My thought is the IRS will want $100,000 back into IRA to undo the withdrawal.
Which is what cathy63 has said.

Hopefully smarter Tax folks here will know. :popcorn:

You misunderstood the reason for the reverse. The reverse is due to the Cares Act allowing the distribution to be reversed. No tax evasion occurs as it is all within the account holder. Believe it to be a simple reverse of the original transaction.

Appreciate your thoughts
 
There is one type of rollover where you take money from an IRA and put it back into an IRA within 60 days. For this year only, because of the CARES act suspending RMDs, the IRS is extending the 60-day window up until August 31 for withdrawals made before then. You only have 10 days left to complete this type of rollover, so you need to call your broker ASAP and get started on it!

I did find this info, which says that what we said earlier about returning the value of the stock to your IRA is wrong: https://www.libertytrustco.com/can-...property-received-in-an-in-kind-distribution/



There is some additional discussion there about IRS rulings in various cases, and it does look like you are correct that the stock shares themselves must be returned.

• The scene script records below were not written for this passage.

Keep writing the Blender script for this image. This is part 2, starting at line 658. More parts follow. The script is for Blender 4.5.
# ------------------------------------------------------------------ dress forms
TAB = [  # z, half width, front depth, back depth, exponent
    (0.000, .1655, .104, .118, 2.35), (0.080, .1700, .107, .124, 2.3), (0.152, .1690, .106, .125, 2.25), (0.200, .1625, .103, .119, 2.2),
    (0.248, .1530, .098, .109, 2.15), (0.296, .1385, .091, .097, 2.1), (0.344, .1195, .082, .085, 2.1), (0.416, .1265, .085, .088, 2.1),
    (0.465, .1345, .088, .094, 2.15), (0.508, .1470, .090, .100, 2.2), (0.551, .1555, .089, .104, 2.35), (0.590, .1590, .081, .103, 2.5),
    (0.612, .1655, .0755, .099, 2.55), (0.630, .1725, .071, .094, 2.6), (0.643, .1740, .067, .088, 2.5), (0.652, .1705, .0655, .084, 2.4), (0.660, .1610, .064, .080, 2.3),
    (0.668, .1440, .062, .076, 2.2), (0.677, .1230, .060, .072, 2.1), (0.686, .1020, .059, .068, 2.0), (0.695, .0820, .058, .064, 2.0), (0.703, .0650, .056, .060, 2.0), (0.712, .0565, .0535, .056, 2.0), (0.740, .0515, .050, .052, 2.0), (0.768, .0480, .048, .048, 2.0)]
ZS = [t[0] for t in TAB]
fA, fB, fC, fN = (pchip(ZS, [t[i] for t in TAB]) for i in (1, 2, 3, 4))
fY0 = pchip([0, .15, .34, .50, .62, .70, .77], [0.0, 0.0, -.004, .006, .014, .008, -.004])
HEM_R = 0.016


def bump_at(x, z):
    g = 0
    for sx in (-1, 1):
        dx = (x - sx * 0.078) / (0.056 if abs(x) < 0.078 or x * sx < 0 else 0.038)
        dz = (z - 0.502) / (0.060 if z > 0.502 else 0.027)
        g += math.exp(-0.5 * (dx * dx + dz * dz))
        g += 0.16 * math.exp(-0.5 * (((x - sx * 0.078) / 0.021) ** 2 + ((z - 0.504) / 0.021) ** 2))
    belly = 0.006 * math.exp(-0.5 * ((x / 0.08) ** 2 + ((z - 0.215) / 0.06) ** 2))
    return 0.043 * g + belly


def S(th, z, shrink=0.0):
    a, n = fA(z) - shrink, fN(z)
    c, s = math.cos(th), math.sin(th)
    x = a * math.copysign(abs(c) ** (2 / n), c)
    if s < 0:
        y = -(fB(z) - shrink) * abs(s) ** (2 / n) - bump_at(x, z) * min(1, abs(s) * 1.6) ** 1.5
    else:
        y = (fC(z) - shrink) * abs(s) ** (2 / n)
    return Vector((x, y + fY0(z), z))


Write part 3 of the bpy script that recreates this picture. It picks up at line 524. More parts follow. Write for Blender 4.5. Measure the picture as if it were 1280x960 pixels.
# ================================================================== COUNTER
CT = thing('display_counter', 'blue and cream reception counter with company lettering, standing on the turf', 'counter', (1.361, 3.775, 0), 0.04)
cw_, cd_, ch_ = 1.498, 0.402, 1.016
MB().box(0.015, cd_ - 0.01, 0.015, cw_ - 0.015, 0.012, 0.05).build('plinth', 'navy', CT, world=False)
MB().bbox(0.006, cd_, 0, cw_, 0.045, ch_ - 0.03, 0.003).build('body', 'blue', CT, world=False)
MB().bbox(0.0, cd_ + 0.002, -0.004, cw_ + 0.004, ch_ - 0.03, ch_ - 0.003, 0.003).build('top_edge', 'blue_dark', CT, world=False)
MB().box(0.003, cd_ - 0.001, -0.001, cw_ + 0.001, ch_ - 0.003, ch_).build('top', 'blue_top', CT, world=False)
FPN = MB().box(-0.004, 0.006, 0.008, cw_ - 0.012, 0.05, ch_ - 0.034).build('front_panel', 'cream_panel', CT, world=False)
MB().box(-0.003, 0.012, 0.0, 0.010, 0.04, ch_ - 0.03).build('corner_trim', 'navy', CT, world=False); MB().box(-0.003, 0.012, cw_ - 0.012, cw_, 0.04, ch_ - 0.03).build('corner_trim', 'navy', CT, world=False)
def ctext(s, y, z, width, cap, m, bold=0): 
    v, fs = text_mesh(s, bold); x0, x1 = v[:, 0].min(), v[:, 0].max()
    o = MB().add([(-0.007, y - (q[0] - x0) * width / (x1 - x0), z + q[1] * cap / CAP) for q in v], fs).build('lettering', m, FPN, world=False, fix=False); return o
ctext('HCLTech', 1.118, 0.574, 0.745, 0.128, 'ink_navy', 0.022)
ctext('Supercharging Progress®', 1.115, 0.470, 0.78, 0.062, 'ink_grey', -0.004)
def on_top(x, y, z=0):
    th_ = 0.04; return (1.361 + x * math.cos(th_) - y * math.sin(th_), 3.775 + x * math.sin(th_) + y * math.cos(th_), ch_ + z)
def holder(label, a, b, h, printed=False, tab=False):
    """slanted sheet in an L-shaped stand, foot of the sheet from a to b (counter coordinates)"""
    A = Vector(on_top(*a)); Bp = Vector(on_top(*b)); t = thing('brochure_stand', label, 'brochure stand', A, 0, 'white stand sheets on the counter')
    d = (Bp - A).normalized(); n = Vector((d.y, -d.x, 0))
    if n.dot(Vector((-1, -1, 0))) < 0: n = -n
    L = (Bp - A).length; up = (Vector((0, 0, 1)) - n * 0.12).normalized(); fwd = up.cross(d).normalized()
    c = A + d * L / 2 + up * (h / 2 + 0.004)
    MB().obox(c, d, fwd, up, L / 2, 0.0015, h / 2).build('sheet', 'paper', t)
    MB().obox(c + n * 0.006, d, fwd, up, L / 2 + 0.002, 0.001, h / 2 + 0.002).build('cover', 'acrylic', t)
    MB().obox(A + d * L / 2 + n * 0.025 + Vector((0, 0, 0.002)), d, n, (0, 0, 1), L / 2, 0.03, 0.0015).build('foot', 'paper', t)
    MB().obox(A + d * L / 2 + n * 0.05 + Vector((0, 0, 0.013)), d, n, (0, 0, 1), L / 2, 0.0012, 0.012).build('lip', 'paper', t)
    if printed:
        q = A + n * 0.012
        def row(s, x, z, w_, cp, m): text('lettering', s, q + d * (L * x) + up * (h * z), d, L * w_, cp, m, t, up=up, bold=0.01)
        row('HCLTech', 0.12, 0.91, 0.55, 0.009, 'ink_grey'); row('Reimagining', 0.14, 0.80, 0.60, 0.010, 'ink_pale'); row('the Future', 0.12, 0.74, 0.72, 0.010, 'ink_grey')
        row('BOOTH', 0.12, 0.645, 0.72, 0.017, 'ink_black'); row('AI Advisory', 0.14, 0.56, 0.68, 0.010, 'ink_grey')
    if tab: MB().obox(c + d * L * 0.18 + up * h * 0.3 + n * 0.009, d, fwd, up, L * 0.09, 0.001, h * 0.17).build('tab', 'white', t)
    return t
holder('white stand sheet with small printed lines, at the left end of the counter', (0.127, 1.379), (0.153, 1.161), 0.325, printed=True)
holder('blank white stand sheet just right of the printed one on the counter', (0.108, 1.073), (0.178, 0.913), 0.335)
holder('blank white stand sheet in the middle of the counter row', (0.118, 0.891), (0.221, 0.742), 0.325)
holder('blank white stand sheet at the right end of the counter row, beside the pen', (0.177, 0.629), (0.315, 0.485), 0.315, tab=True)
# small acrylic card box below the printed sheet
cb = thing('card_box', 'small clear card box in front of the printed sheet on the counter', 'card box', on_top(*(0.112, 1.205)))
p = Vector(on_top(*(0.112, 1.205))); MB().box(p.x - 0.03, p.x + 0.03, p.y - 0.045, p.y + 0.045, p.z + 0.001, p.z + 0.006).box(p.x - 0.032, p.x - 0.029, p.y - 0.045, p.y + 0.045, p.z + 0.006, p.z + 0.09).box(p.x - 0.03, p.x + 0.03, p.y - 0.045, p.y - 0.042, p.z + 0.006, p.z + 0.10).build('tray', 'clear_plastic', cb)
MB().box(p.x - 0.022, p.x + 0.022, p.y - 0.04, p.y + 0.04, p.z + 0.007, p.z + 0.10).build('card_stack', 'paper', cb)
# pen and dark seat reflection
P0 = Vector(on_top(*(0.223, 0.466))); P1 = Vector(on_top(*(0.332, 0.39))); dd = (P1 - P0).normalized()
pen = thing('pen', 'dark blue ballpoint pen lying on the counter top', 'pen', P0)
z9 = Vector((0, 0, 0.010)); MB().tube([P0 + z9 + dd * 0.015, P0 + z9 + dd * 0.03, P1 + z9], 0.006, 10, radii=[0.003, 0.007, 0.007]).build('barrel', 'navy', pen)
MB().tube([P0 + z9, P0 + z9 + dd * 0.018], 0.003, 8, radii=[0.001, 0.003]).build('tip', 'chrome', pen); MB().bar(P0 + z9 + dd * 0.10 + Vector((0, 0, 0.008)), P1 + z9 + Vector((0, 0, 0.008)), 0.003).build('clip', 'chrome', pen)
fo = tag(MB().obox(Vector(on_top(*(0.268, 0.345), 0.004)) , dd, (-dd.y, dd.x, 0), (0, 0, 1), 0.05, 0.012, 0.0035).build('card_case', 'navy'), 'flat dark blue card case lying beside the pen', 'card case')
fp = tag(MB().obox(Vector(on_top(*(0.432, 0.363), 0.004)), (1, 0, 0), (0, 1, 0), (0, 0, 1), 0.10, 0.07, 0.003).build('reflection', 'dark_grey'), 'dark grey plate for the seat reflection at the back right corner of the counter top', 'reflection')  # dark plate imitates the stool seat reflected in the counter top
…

I guess it is a good thing that you didn't liquidate them in the meantime.

I agree with your opinion but brokerage firm appears to be stubborn and not thinking.
 
You misunderstood the reason for the reverse. The reverse is due to the Cares Act allowing the distribution to be reversed. No tax evasion occurs as it is all within the account holder. Believe it to be a simple reverse of the original transaction.

Appreciate your thoughts

I wasn't thinking tax evasion (illegal), just tax avoidance (smart). :)
 
I agree with your opinion but brokerage firm appears to be stubborn and not thinking.

How annoying (assuming you can do this, unusual move)

Speak to a manager, Boss, someone who knows something other than help desk :confused:

As long as you roll back the same securities, the idea that it cancels out the taxation can be fought later when you have more time. Quite possibly only fought with IRS, if at all.